Hi David:
You bring up an interesting point because ALL tuners from ye olde days drifted somewhat -- be it
enough to notice within an hour air-check or not. But the original services were somewhat
labor-intensive: keep the tuner tuned, change a disk every 15-20 minutes, etc. Once 7.5IPS tape came
along, it got to be less labor intensive. I'm surprised a place that was changing disks anyway
wouldn't keep the tuner working. They must have been going by meters and not listening (happened
more frequently than you'd ever want to imagine -- including in disk mastering).
-- Tom Fine
----- Original Message -----
From: "David Lennick" <[log in to unmask]>
To: <[log in to unmask]>
Sent: Friday, February 10, 2006 12:38 AM
Subject: Re: [ARSCLIST] "Aircheck" history
> Tom Fine wrote:
>
>> Thanks for all the research Rod! And others too. This is fascinating. I wondered why so many big
>> band performances were captured in air-checks, but I think I now know -- the transcriptions were
>> made by and/or for the sponsors, who would generally sponsor an entire program.

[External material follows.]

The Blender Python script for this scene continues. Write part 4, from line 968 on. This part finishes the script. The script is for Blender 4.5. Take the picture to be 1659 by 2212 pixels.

Studios in NYC
>> that
>> did a lot of commercial work often offered air-check service, which was recording from a tuner in
>> the control room to a professional quality tape or disk.
>
> Or in the case of Melotone Studios, a tuner that nobody bothered to check and which drifted
> constantly.
> I've heard some ghastly work from them, on a series of airchecks of Nelson Eddy programs which
> someone
> paid the studio to record (in the days before home tape recorders).
>
> Sometimes a client or publisher would order up an aircheck of only one song, possibly as proof of
> publication (?). In one famous case, a songwriter was given a copy of a broadcast of her song,
> played as
> a favor by an orchestra leader she knew, and the aircheck was given to a fellow named Dorsey. Ruth
> Lowe,
> Percy Faith, "I'll Never Smile Again". The disc still exists.